Copy out all of the data below with no alterations.
-- begin Dataset section --
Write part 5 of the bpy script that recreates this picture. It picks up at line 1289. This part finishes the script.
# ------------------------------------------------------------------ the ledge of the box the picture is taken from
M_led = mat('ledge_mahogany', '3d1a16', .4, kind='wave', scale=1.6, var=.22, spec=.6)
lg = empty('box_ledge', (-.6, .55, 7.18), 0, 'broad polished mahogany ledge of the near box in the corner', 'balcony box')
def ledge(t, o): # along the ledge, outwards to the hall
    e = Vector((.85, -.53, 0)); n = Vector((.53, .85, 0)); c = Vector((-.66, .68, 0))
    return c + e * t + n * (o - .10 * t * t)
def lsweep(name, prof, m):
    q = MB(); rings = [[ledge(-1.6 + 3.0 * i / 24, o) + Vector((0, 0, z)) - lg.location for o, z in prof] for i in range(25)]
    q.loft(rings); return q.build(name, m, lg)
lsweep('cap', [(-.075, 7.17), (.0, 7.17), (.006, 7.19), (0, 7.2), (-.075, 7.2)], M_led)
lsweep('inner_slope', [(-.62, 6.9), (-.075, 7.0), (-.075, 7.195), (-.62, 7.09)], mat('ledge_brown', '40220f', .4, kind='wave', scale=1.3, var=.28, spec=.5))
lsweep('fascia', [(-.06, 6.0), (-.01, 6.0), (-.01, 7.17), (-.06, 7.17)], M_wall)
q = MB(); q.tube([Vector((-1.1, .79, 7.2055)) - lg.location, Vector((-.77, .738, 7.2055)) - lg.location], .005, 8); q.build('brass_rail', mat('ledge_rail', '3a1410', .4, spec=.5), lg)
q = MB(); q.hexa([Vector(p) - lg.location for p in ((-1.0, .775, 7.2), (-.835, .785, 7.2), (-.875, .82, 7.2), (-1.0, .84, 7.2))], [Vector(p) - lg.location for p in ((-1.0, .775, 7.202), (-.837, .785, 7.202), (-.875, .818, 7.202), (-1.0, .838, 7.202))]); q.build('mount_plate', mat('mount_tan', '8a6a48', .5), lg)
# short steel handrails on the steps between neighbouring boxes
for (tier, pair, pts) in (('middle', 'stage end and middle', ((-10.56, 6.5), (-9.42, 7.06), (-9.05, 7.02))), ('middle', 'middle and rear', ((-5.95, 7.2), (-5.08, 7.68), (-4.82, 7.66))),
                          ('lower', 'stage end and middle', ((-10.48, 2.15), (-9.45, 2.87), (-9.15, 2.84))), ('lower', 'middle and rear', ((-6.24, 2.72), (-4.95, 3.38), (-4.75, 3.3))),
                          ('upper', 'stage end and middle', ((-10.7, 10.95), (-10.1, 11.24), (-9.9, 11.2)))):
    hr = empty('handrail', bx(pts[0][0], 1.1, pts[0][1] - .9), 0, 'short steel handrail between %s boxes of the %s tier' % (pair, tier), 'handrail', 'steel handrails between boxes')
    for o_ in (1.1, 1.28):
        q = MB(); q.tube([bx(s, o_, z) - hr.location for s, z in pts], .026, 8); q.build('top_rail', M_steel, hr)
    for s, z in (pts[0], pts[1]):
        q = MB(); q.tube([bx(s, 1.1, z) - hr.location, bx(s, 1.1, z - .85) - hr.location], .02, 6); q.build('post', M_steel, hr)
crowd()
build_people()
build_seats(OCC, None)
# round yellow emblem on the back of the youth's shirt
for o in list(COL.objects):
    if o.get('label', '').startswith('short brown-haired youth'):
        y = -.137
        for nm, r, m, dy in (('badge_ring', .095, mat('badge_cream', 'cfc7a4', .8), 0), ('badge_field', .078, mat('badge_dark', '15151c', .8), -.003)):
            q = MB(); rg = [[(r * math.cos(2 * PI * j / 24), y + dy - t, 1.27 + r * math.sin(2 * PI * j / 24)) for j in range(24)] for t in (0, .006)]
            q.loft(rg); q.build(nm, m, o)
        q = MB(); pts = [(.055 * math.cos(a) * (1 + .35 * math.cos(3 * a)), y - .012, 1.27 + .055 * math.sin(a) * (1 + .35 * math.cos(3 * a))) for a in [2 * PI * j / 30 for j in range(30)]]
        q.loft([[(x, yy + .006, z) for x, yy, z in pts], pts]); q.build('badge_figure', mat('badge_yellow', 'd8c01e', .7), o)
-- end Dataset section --
- _Expected output_
Write part 5 of the bpy script that recreates this picture. It picks up at line 1289. This part finishes the script.
# ------------------------------------------------------------------ the ledge of the box the picture is taken from
M_led = mat('ledge_mahogany', '3d1a16', .4, kind='wave', scale=1.6, var=.22, spec=.6)
lg = empty('box_ledge', (-.6, .55, 7.18), 0, 'broad polished mahogany ledge of the near box in the corner', 'balcony box')
def ledge(t, o): # along the ledge, outwards to the hall
    e = Vector((.85, -.53, 0)); n = Vector((.53, .85, 0)); c = Vector((-.66, .68, 0))
    return c + e * t + n * (o - .10 * t * t)
def lsweep(name, prof, m):
    q = MB(); rings = [[ledge(-1.6 + 3.0 * i / 24, o) + Vector((0, 0, z)) - lg.location for o, z in prof] for i in range(25)]
    q.loft(rings); return q.build(name, m, lg)
lsweep('cap', [(-.075, 7.17), (.0, 7.17), (.006, 7.19), (0, 7.2), (-.075, 7.2)], M_led)
lsweep('inner_slope', [(-.62, 6.9), (-.075, 7.0), (-.075, 7.195), (-.62, 7.09)], mat('ledge_brown', '40220f', .4, kind='wave', scale=1.3, var=.28, spec=.5))
lsweep('fascia', [(-.06, 6.0), (-.01, 6.0), (-.01, 7.17), (-.06, 7.17)], M_wall)
q = MB(); q.tube([Vector((-1.1, .79, 7.2055)) - lg.location, Vector((-.77, .738, 7.2055)) - lg.location], .005, 8); q.build('brass_rail', mat('ledge_rail', '3a1410', .4, spec=.5), lg)
q = MB(); q.hexa([Vector(p) - lg.location for p in ((-1.0, .775, 7.2), (-.835, .785, 7.2), (-.875, .82, 7.2), (-1.0, .84, 7.2))], [Vector(p) - lg.location for p in ((-1.0, .775, 7.202), (-.837, .785, 7.202), (-.875, .818, 7.202), (-1.0, .838, 7.202))]); q.build('mount_plate', mat('mount_tan', '8a6a48', .5), lg)
# short steel handrails on the steps between neighbouring boxes
for (tier, pair, pts) in (('middle', 'stage end and middle', ((-10.56, 6.5), (-9.42, 7.06), (-9.05, 7.02))), ('middle', 'middle and rear', ((-5.95, 7.2), (-5.08, 7.68), (-4.82, 7.66))),
                          ('lower', 'stage end and middle', ((-10.48, 2.15), (-9.45, 2.87), (-9.15, 2.84))), ('lower', 'middle and rear', ((-6.24, 2.72), (-4.95, 3.38), (-4.75, 3.3))),
                          ('upper', 'stage end and middle', ((-10.7, 10.95), (-10.1, 11.24), (-9.9, 11.2)))):
    hr = empty('handrail', bx(pts[0][0], 1.1, pts[0][1] - .9), 0, 'short steel handrail between %s boxes of the %s tier' % (pair, tier), 'handrail', 'steel handrails between boxes')
    for o_ in (1.1, 1.28):
        q = MB(); q.tube([bx(s, o_, z) - hr.location for s, z in pts], .026, 8); q.build('top_rail', M_steel, hr)
    for s, z in (pts[0], pts[1]):
        q = MB(); q.tube([bx(s, 1.1, z) - hr.location, bx(s, 1.1, z - .85) - hr.location], .02, 6); q.build('post', M_steel, hr)
crowd()
build_people()
build_seats(OCC, None)
# round yellow emblem on the back of the youth's shirt
for o in list(COL.objects):
    if o.get('label', '').startswith('short brown-haired youth'):
        y = -.137
        for nm, r, m, dy in (('badge_ring', .095, mat('badge_cream', 'cfc7a4', .8), 0), ('badge_field', .078, mat('badge_dark', '15151c', .8), -.003)):
            q = MB(); rg = [[(r * math.cos(2 * PI * j / 24), y + dy - t, 1.27 + r * math.sin(2 * PI * j / 24)) for j in range(24)] for t in (0, .006)]
            q.loft(rg); q.build(nm, m, o)
        q = MB(); pts = [(.055 * math.cos(a) * (1 + .35 * math.cos(3 * a)), y - .012, 1.27 + .055 * math.sin(a) * (1 + .35 * math.cos(3 * a))) for a in [2 * PI * j / 30 for j in range(30)]]
        q.loft([[(x, yy + .006, z) for x, yy, z in pts], pts]); q.build('badge_figure', mat('badge_yellow', 'd8c01e', .7), o)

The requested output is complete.